The IOA and NSFs have “rejected” the draft Code of 2017, saying it “interferes in the autonomy of the IOA and its members [NSFs]”.

“Not only has the affidavit not been filed by the Secretary, which itself is in disobedience of the specific directions issued by the Court, but there was no occasion for the Ministry of Youth Affair and Sports (MYAS) to now decide to reinvent the wheel, as it were, by constituting another committee to again review the Draft National Sports Code which has been painstakingly prepared over a period of two years by a committee which had a broad spectrum of representation and which was chaired by a Secretary, MYAS. The present president of the IOA was also a member,” the order reads. IOA president is Narinder Dhruv Batra, who is also president of the International Hockey Federation.

Also Read: IOC Rejects Draft National Sports Code, India Faces Suspension Months Ahead Of Tokyo Olympics

The bench also pointed out that the MYAS had on May 25, 2019, sought a six-month time to comply with the orders of this court, and that the said period expired on November 25. “In the above background, the Court fails to understand why another committee had to be constituted to review the Draft National Sports Code. Apart from undoing the work already undertaken to prepare the Draft National Sports Code and good governance for sports, this will delay the process of finalising that draft code which has been available with the MYAS since 2017,” said the bench.

“Consequently, this Court stays the order dated 26th November 2009 and issues a specific direction to the secretary, MYAS, to himself prepare and file an affidavit in terms of the order dated 18th October 2019 passed by this court on or before 20th December 2019. The said affidavit will also give a definite timeline within which, in compliance with the earlier order already passed by this court, the final National Code for Good Governance in Sports will emerge and that final form of the code will be placed on record before this court,” the order said.

The bench said that the sports secretary would also “indicate the steps taken to comply with the previous orders of this court for finalising the Code based on the recommendations of the committee and the report which was furnished and kept in the record”.

The first time a set of guidelines was issued by the sports ministry was way back in 1975. And since then there has been a lot of to-and-fro between the ministry and the IOA-NSFs. Mehra has been seeking transparency and accountability in Indian sports administration for years. He now fears “dilution” of the draft Code 2017 and suspects that, if done, it would beneficent certain individuals, including a few veteran sports administrators. In his application, he had also cited conflict of interest of most of the members on the 13-member committee, headed by Justice (Retired) Mukundakam Sharma of the Supreme Court. Justice Sharma had convened a meeting on December 10, but before it could be held came the stay order of the court.

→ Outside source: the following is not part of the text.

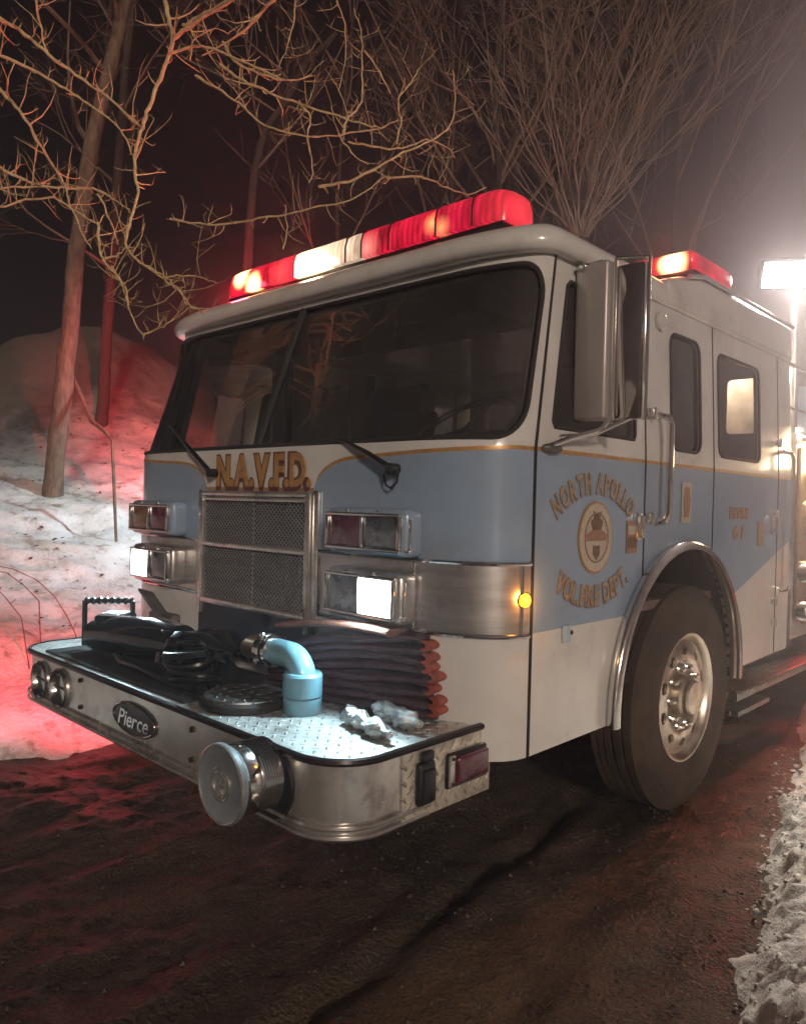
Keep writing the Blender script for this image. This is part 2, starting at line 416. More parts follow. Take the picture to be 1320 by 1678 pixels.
def m_dirt():
    m = mat('wet_frozen_dirt', (.050, .036, .026), .62, bump=.0)
    nt = m.node_tree; L = nt.links; b = nt.nodes['Principled BSDF']
    n1 = noise_out(nt, 1.1, 6, .6); n2 = noise_out(nt, 7, 8, .72, stretch=(1.6, .6, 1)); n3 = noise_out(nt, 46, 5, .65)
    c1 = ramp(nt, n1, [(.30, (.046, .035, .027)), (.52, (.092, .064, .045)), (.72, (.150, .096, .058))])
    c2 = ramp(nt, n2, [(.35, (.55, .55, .55)), (.75, (1.35, 1.3, 1.2))])
    mx = nd(nt, 'ShaderNodeMix', data_type='RGBA', blend_type='MULTIPLY'); mx.inputs[0].default_value = 1
    L.new(c1, mx.inputs[6]); L.new(c2, mx.inputs[7])
    # scattered frost and ground-in snow
    f = ramp(nt, mth(nt, 'MULTIPLY', n3, mth(nt, 'ADD', n2, .35)), [(.66, (0, 0, 0)), (.80, (1, 1, 1))])
    m2 = nd(nt, 'ShaderNodeMix', data_type='RGBA'); L.new(f, m2.inputs[0]); L.new(mx.outputs[2], m2.inputs[6]); m2.inputs[7].default_value = (.14, .12, .10, 1)
    L.new(m2.outputs[2], b.inputs['Base Color'])
    L.new(ramp(nt, n1, [(.35, (.24, .24, .24)), (.65, (.62, .62, .62))]), b.inputs['Roughness'])
    bp = nd(nt, 'ShaderNodeBump'); bp.inputs['Strength'].default_value = .8; bp.inputs['Distance'].default_value = .03
    vo = nd(nt, 'ShaderNodeTexVoronoi'); vo.inputs['Scale'].default_value = 70; tc = nd(nt, 'ShaderNodeTexCoord'); L.new(tc.outputs['Object'], vo.inputs['Vector'])
    n5 = noise_out(nt, 130, 4, .6)
    hh = mth(nt, 'ADD', mth(nt, 'ADD', n2, mth(nt, 'MULTIPLY', n3, .8)), mth(nt, 'ADD', mth(nt, 'MULTIPLY', vo.outputs['Distance'], -.35), mth(nt, 'MULTIPLY', n5, .35)))
    bp.inputs['Strength'].default_value = .8; bp.inputs['Distance'].default_value = .022
    L.new(hh, bp.inputs['Height']); L.new(bp.outputs[0], b.inputs['Normal'])
    sp5 = ramp(nt, n5, [(.36, (.45, .45, .45)), (.66, (1.5, 1.5, 1.5))]); mx5 = nd(nt, 'ShaderNodeMix', data_type='RGBA', blend_type='MULTIPLY'); mx5.inputs[0].default_value = .8
    L.new(m2.outputs[2], mx5.inputs[6]); L.new(sp5, mx5.inputs[7]); L.new(mx5.outputs[2], b.inputs['Base Color'])
    return m
sheet('ground', axis(-58, 58, 1.0, .03, 2.6), axis(-58, 58, .4, .03, 2.4), h_ground, m_dirt())

def m_snow(name, dirty, thin=False):  # thin darkens the upper mound's colour as painted dimness
    m = mat(name, (.82, .82, .83), .55, spec=.35)
    nt = m.node_tree; L = nt.links; b = nt.nodes['Principled BSDF']
    n1 = noise_out(nt, 1.6, 7, .68); n2 = noise_out(nt, 22, 6, .7); n4 = noise_out(nt, 6, 6, .7)
    d = ramp(nt, n1, [(.34, (.68, .64, .58)), (.58, (.86, .86, .86))])
    lit = ramp(nt, n4, [(.60-dirty*.12, (1, 1, 1)), (.74-dirty*.08, (.34, .26, .19))])
    mx = nd(nt, 'ShaderNodeMix', data_type='RGBA', blend_type='MULTIPLY'); mx.inputs[0].default_value = 1
    L.new(d, mx.inputs[6]); L.new(lit, mx.inputs[7]); cc = mx.outputs[2]
    if thin:   # upper mound's colour darkened to paint the hill's dimness into the snow
        tc = nd(nt, 'ShaderNodeTexCoord'); sp = nd(nt, 'ShaderNodeSeparateXYZ'); L.new(tc.outputs['Object'], sp.inputs[0])
        k = mth(nt, 'ADD', mth(nt, 'MULTIPLY', mth(nt, 'ADD', sp.outputs[0], 5.4), -.30), mth(nt, 'MULTIPLY', mth(nt, 'SUBTRACT', n1, .5), 1.6))
        k = mth(nt, 'MINIMUM', mth(nt, 'MAXIMUM', k, 0), .90)
        m3 = nd(nt, 'ShaderNodeMix', data_type='RGBA'); L.new(k, m3.inputs[0]); L.new(cc, m3.inputs[6]); m3.inputs[7].default_value = (.085, .06, .045, 1); cc = m3.outputs[2]
    L.new(cc, b.inputs['Base Color'])
    bp = nd(nt, 'ShaderNodeBump'); bp.inputs['Strength'].default_value = .7; bp.inputs['Distance'].default_value = .03
    L.new(mth(nt, 'ADD', n2, mth(nt, 'MULTIPLY', n4, 1.4)), bp.inputs['Height']); L.new(bp.outputs[0], b.inputs['Normal'])
    return m
def h_slope(X, Y):
    s = -X-1.62 + .22*fbm(X*.9, Y*.9, 3, 31) + .10*fbm(X*4, Y*4, 3, 33)
    s1 = np.minimum(s, 4.2)
    h = np.where(s < 0, .9*s, .10*(1-np.exp(-np.maximum(s, 0)/.12)) + .31*s1) + .05*np.maximum(s-4.2, 0)
    h = h + 2.75*np.exp(-((X+11.2)/3.6)**2-((Y-4.2)/3.0)**2)*(s > 0)
    h = h + (.05*fbm(X*2.2, Y*2.2, 4, 35) + .035*fbm(X*7, Y*7, 3, 36))*np.clip(s/.3, 0, 1)
    # wind-drifted terraces and footmarks across the bank
    h = h + .05*np.clip(s/.5, 0, 1)*np.sin((h+.15*fbm(X*1.5, Y*1.5, 2, 40))*16)*.5
    h = np.where(np.hypot(X, Y) > 30, np.minimum(h, 1.6), h)
    return h
sheet('snow_slope', axis(-56, -1.0, -3.2, .045, 2.4, 1.07), axis(-20, 50, 1.2, .06, 3.2, 1.07), h_slope, m_snow('snow_old', .55, True))
def h_bank(X, Y):
    e = 1.98-.262*(Y-.1)           # the foot of the ploughed ridge beside the lane
    e = e + .10*fbm(X*1.5, Y*2.0, 3, 51) + .06*fbm(X*7, Y*7, 3, 52)
    s = X-e
    b1 = np.abs(fbm(X*4.2, Y*4.2, 2, 53)); b2 = np.abs(fbm(X*11, Y*11, 2, 54)); b3 = np.abs(fbm(X*25, Y*25, 2, 56))
    b4 = np.abs(fbm(X*46, Y*46, 2, 57)); b1 = np.abs(fbm(X*4.2+.3*fbm(X*3, Y*3, 2, 58), Y*4.2, 3, 53)); lump = .09*b1 + .060*b2 + .034*b3 + .014*b4 - .03
    return np.where(s < 0, .8*s-.02, .26*(1-np.exp(-s/.30)) + lump*np.clip(s/.10, 0, 1) - .02)
sheet('snow_ridge', axis(1.1, 20, 2.0, .011, .65, 1.12), axis(-6, 24, 1.1, .012, 1.3, 1.06), h_bank, m_snow('snow_ploughed', .35))

# ================================================================ FIRE TRUCK
truck = empty('fire_truck', (0, 0, 0), 'pale blue and cream fire engine with red light bar, chrome bumper and grille', 'fire truck')
A_FLAT, RX, RY, S_COR = .85, .37, .245, .49
S_END = A_FLAT+S_COR
Z0, Z1 = 1.60, 2.22
def plan(s):
    a = abs(s); sg = 1 if s >= 0 else -1
    if a <= A_FLAT: return sg*a, .012*(a/A_FLAT)**2
    th = min((a-A_FLAT)/S_COR, 1)*math.pi/2
    return sg*(A_FLAT+RX*math.sin(th)), .012+(RY-.012)*(1-math.cos(th))
def fr(s, z, off=0.0):
    """point on the front skin: s along the rounded front, z height, off outwards"""
    x, y = plan(s); t = max(0, (z-Z0)/(Z1-Z0))
    y2 = y*(1-.44*t) + .235*t; x2 = x*(1-.022*t)
    if off:
        x1_, y1_ = plan(s+.01); x0_, y0_ = plan(s-.01); tx, ty = x1_-x0_, y1_-y0_; l = math.hypot(tx, ty)
        x2 += ty/l*off; y2 -= tx/l*off
    return (x2, y2, z)
def side_x(z): return 1.22*(1-.022*max(0, (z-Z0)/(Z1-Z0)))
def zb(s):
    a = abs(s)
    if a < .38: return 1.44
    if a < .62: return 1.44+.12*math.sqrt(max(0, 1-((.62-a)/.24)**2))
    return 1.56+.03*min(1, (a-.62)/.6)
ss = [-S_END+i*2*S_END/120 for i in range(121)]
lo_line = [(s, zb(s)) for s in ss]; hi_line = [(s, zb(s)+.014) for s in ss]
ws_loop = rrect(-1.265, 1.265, 1.628, 2.245, .13, 8)
def front_m(s, z):
    b = zb(s)
    if z > b+.014: return 1
    if z > b: return 2
    return 0 if z > .975 else 1
cab_front = panel([(-S_END, .56), (S_END, .56), (S_END, 2.30), (-S_END, 2.30)], fr, [ws_loop], [lo_line, hi_line, [(-S_END, .975), (S_END, .975)]],
                  mfn=front_m, step=.06, out_dir=(0, -1, 0)).build('cab_front', ['blue', 'cream', 'gold'], truck, solid=.03)
wg = panel(ws_loop, lambda s, z: fr(s, z, -.012), step=.06, out_dir=(0, -1, 0)).build('windshield', 'glass', truck)
MB().tube([fr(s, z, .002) for s, z in resamp(ws_loop, .05)], .009, 8, closed=True).build('window_gasket', 'rubber', wg)
MB().tube([fr(0, z, .004) for z in (1.63, 1.8, 2.0, 2.245)], .017, 8).build('divider_bar', 'rubber', wg)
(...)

“We, the IOA and all our members [NSFs], outrightly reject the new Draft Sports Code as it interferes in the autonomy of the IOA and its members. The Sports Code was discussed with the ministry of sports and implemented in 2014 in IOA Statutes which enabled IOA to regain its recognition in 2012,” IOA secretary-general Rajeev Mehta has said in the feedback letter sent to the sports ministry. Earlier, on October 11, Sports Minister Kiren Rijiju had sought the feedback of the IOA and the NSFs on the draft Code 2017.